Most local business owners only launch a promotion when something has already gone wrong - a slow week, a booking gap, a quiet Tuesday that turns into a quiet Tuesday through Friday. Then the scramble begins: a last-minute discount posted to Instagram at 9pm, a percentage-off offer that eats margin and trains customers to wait for the next deal. There is a better way, and it doesn't require a marketing manager, a big budget, or a week of planning. It requires a repeatable sprint structure you run in three distinct stages - offer logic, audience targeting, and content execution - and once you've done it once, the second campaign takes half the time.
Stage One: Lock the Offer Before You Touch Any Content
The single most common mistake in a rush campaign is reaching for the content first. You open Instagram, start drafting a caption, and suddenly you're negotiating with yourself over whether '20% off' sounds cheap. Stop. The offer logic comes first - and it should take no more than 30 minutes. Ask three questions in order: What specific outcome do I need this campaign to drive (revenue, footfall, bookings, clearing old stock)? What is the minimum margin I can live with on the promoted item? And what would make this genuinely interesting to my best customers - not just anyone, but the ones who already trust me?
- Discounts train customers to wait. Bundles, early access, and added-value offers protect margin and increase average spend.
- Set a hard cap - a maximum number of redemptions or a time window. Scarcity is not a trick; it's a signal that the offer is real.
- Tie the offer to something specific: a new menu item, a seasonal moment, a loyalty milestone. Specificity beats generosity almost every time.
- Write your offer in one sentence before you do anything else. If you can't, the offer isn't clear enough yet.
Stage Two: Narrow the Audience Before You Broaden the Reach
Local businesses consistently underperform on campaigns because they broadcast to everyone instead of targeting the people most likely to respond. Your existing customer base - people who have already bought from you - will convert at three to five times the rate of a cold audience. Before you spend a single penny on paid ads or boost a post, exhaust the warm channels first.

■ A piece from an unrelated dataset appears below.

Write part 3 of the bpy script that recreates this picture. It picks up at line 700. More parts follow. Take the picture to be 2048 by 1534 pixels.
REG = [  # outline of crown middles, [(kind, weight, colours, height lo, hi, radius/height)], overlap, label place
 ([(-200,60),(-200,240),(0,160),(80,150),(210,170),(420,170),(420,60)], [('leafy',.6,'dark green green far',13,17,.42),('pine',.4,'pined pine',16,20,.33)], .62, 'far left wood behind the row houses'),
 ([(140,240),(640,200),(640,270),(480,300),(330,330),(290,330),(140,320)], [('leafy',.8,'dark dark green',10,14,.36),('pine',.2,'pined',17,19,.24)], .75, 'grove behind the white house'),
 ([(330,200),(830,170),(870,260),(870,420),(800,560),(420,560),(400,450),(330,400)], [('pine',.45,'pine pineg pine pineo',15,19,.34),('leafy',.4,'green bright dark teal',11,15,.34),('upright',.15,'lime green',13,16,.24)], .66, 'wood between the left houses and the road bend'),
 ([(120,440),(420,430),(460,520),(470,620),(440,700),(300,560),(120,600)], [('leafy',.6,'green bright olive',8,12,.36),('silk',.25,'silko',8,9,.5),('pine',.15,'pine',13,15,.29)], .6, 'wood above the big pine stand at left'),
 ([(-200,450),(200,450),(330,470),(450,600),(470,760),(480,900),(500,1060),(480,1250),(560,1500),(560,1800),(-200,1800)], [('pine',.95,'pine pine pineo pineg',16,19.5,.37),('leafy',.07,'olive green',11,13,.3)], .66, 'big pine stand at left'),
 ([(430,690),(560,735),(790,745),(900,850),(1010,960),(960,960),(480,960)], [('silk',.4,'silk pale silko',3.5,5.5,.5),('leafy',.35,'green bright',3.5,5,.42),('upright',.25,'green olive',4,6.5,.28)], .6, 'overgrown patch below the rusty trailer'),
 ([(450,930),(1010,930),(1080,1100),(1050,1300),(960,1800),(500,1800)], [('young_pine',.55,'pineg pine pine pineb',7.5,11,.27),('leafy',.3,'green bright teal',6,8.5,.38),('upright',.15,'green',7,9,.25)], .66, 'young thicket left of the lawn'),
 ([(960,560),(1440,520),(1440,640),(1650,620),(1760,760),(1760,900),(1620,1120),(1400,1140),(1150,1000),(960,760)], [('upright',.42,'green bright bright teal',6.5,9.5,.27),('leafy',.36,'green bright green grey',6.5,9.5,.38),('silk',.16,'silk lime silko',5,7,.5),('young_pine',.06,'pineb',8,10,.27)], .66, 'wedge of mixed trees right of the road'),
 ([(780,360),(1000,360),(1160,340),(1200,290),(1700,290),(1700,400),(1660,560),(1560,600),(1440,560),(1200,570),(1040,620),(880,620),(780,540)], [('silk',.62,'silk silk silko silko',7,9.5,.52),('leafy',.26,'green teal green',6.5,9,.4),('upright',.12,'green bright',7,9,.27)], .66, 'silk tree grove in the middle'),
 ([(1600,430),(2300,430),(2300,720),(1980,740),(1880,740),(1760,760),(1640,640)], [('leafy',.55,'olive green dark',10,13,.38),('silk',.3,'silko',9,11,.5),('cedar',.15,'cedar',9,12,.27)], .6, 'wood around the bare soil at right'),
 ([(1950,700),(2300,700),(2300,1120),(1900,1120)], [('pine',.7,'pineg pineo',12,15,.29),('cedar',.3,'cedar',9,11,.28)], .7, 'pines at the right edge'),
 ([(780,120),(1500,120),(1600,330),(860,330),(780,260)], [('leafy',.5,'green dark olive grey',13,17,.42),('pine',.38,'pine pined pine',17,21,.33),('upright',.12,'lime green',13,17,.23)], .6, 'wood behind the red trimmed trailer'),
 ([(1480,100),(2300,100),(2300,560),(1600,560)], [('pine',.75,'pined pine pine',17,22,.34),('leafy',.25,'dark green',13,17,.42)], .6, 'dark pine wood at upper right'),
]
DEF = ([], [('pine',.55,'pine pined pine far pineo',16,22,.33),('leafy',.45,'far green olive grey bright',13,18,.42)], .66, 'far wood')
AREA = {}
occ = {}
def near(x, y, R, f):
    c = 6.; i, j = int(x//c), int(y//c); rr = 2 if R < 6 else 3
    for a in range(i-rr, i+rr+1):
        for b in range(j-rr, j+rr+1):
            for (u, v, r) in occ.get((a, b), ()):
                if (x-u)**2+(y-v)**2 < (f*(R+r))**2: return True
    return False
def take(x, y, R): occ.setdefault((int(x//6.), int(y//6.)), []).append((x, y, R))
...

Your Warm Audience Is Sitting in Your Transaction History
Every purchase your customers have made carries timing data: when they came in, how often, what they bought. That gap between a customer's usual return window and the date of their last visit is the most reliable targeting signal you have. Platforms like Rulrr can connect directly to that purchase history and surface which customers are overdue for a visit - turning what used to be a spreadsheet exercise into a campaign trigger you can act on in minutes. Send a focused message to the 50 customers most likely to respond before you write a single public-facing post. The conversion rate will make the effort obvious.
The best campaign I ever ran went to 40 people. Sold out in 18 hours. Never touched paid ads.
Stage Three: Build the Content Stack in One Sitting
Once your offer is locked and your audience is defined, the content becomes almost mechanical. You need four assets and nothing more: a short direct message or email to your warm list, one social post announcing the campaign, one reminder post mid-way through, and a closing post on the final day. That's the entire content stack. Write all four in one sitting. The reason most campaign content underperforms isn't quality - it's inconsistency. A campaign that appears once and vanishes gets ignored. Three touchpoints over 72 hours creates the impression of momentum.
- Message to warm list: one sentence on what the offer is, one sentence on why now, one clear call to action. No preamble.
- Launch post: lead with the outcome for the customer, not the mechanics of the deal. 'Reserve your table for Friday night' beats '20% off this weekend'.
- Mid-campaign reminder: add social proof if you have it ('half the spots already gone'), or simply restate the deadline with urgency.
- Closing post: create genuine scarcity ('last 8 available') and make the next step impossible to miss.
- Schedule all four before you publish the first one. A campaign you have to remember to post to will always miss a beat.
The Repeatable Part: Turning One Sprint Into a System
The 72-hour campaign structure only pays real dividends when you run it more than once. After your first sprint, you'll have a reusable offer framework, a warm audience already primed for the next message, and four pieces of content you can adapt with minimal effort. The second campaign takes half the time. The third is almost automatic. This is exactly the kind of workflow that AI-assisted tools like Rulrr are built to support - not by replacing your judgment on the offer or the audience, but by cutting the time between 'I need a campaign' and 'it's live' from three days to a few hours. The structure is yours. The execution doesn't have to be manual.
A slow week isn't a crisis. It's a signal - and if you have a sprint structure ready to go, it becomes an opportunity. The businesses that consistently fill quiet periods aren't the ones with bigger budgets. They're the ones who stopped treating every campaign as a one-off scramble and started treating it as a repeatable skill.